■ Stated task:
Of the lines in the listing below, how many hold "scene"? Answer with the number only.

--------

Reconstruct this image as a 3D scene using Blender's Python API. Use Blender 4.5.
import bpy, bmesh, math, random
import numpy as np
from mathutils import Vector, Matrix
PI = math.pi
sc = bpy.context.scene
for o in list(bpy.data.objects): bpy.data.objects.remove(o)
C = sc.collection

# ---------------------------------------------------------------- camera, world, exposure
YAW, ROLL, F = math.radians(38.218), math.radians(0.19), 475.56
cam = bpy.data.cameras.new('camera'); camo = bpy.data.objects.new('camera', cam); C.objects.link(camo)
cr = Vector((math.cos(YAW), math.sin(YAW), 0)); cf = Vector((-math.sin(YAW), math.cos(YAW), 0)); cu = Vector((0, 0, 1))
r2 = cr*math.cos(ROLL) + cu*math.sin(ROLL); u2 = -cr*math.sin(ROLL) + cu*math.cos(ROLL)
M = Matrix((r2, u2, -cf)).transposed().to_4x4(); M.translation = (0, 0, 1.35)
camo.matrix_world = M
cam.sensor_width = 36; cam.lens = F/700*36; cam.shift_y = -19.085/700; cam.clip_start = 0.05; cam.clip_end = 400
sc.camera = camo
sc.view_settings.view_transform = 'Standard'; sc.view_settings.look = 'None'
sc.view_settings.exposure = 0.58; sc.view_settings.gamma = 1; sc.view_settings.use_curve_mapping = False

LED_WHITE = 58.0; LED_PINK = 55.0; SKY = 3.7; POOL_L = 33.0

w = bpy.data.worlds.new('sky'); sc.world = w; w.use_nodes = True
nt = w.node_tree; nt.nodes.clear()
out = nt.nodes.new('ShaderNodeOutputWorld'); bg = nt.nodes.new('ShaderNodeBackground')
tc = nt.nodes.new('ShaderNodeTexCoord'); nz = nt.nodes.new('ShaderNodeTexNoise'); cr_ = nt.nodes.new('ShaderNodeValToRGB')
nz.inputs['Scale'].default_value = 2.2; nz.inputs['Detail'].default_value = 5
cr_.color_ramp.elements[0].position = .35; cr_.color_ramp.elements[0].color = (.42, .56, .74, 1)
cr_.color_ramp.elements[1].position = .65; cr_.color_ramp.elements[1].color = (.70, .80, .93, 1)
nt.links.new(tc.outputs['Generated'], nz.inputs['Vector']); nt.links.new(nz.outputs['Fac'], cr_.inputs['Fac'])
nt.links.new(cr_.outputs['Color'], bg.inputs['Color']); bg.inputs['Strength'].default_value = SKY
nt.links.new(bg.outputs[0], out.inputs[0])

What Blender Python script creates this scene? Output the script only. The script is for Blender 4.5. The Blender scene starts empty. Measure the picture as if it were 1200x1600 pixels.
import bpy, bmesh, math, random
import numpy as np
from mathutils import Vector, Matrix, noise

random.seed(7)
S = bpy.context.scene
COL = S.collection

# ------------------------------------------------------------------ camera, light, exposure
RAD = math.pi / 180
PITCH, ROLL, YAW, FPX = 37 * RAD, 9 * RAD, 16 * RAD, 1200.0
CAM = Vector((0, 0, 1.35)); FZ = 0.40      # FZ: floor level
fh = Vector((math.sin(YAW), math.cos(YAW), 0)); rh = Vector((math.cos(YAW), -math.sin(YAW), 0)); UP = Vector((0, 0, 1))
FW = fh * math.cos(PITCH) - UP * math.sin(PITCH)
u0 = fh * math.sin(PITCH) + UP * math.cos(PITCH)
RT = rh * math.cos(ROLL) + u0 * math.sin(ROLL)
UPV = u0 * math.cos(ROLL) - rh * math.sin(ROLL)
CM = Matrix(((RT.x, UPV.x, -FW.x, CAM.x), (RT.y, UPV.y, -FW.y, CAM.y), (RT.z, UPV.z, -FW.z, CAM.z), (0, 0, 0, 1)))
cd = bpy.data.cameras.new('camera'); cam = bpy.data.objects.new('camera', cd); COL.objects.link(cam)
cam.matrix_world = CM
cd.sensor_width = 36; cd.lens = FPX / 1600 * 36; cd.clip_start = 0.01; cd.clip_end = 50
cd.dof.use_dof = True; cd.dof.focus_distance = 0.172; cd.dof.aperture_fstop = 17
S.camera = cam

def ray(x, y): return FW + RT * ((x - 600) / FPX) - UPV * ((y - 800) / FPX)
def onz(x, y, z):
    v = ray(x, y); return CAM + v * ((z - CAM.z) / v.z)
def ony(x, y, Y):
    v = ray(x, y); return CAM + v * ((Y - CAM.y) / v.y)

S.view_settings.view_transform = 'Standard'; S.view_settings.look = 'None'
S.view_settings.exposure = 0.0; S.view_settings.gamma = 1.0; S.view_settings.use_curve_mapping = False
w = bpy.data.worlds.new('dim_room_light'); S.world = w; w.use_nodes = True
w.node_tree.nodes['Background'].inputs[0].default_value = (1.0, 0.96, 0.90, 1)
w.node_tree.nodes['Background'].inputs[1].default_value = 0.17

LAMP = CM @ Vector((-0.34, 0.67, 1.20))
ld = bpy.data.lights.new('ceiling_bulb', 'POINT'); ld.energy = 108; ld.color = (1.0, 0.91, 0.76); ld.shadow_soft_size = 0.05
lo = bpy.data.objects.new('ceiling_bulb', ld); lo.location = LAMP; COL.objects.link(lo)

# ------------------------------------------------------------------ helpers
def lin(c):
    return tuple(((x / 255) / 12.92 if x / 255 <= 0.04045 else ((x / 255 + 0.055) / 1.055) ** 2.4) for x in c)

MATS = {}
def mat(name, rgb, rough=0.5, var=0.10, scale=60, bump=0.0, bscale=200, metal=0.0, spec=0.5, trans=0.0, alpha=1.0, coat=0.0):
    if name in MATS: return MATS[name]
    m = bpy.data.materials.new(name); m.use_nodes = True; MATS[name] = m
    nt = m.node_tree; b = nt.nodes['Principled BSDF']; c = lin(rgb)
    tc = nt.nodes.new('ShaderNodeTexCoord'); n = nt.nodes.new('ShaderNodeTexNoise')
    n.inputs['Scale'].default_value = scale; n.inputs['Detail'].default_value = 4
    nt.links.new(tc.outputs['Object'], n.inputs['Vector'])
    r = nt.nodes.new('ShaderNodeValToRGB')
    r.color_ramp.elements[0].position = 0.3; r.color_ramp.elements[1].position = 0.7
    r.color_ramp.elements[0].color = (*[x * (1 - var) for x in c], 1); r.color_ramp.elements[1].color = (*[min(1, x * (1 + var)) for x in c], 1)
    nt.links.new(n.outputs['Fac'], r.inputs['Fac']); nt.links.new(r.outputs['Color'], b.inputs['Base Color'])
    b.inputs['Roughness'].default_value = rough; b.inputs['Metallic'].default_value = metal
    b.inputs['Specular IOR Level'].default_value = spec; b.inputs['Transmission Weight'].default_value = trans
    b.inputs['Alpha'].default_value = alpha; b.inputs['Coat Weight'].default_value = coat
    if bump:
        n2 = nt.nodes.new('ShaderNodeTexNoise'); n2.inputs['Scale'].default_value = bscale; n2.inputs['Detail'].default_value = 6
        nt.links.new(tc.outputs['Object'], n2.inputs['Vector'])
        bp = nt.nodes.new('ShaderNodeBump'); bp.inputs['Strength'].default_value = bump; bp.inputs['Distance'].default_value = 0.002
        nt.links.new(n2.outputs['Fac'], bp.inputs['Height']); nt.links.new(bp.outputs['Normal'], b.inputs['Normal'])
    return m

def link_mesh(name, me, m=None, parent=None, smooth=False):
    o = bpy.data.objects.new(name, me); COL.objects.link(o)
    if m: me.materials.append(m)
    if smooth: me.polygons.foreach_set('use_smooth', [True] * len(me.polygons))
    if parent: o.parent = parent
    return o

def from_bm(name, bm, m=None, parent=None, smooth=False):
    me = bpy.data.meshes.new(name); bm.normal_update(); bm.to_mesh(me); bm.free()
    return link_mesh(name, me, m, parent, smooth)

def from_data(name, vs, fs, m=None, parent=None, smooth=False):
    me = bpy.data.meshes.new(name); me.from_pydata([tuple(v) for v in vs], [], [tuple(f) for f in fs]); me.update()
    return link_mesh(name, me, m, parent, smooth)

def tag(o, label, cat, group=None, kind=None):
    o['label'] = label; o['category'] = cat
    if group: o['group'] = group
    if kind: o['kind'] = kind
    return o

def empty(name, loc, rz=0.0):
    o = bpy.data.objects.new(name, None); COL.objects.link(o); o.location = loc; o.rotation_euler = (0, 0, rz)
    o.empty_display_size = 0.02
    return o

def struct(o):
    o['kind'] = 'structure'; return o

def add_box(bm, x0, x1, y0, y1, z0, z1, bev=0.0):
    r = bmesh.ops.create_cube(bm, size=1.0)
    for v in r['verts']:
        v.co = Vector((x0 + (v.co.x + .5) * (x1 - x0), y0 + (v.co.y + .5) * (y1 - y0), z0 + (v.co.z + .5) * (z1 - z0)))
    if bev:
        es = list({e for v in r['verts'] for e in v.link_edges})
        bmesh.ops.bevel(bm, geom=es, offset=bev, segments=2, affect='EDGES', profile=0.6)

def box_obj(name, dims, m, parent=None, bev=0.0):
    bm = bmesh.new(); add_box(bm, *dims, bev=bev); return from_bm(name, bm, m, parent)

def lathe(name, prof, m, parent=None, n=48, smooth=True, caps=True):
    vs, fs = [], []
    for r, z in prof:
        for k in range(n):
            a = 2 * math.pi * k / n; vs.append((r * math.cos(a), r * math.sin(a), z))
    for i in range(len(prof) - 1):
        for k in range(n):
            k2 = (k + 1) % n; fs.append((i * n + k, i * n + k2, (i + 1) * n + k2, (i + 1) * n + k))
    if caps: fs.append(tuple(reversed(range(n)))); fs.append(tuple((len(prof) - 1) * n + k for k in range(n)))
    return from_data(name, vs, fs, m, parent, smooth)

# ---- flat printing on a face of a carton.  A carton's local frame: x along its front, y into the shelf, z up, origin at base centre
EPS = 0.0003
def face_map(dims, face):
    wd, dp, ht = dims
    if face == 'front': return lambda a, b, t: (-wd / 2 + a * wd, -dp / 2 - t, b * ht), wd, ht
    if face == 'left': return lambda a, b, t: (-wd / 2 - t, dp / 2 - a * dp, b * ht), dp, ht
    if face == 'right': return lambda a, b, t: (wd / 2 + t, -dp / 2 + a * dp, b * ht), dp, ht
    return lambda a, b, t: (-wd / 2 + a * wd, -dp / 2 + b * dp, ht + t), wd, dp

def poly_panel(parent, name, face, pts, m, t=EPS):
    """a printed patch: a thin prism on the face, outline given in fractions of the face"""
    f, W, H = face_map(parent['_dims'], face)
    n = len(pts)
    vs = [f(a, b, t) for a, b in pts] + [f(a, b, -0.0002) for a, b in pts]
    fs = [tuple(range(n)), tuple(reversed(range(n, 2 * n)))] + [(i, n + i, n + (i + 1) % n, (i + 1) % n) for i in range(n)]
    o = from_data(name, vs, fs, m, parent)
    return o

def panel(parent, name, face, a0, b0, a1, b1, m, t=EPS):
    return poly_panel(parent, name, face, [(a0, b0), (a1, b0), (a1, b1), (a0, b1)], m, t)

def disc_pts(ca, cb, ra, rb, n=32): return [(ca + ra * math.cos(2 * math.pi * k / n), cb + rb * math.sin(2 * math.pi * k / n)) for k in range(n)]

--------

■ Task output:
4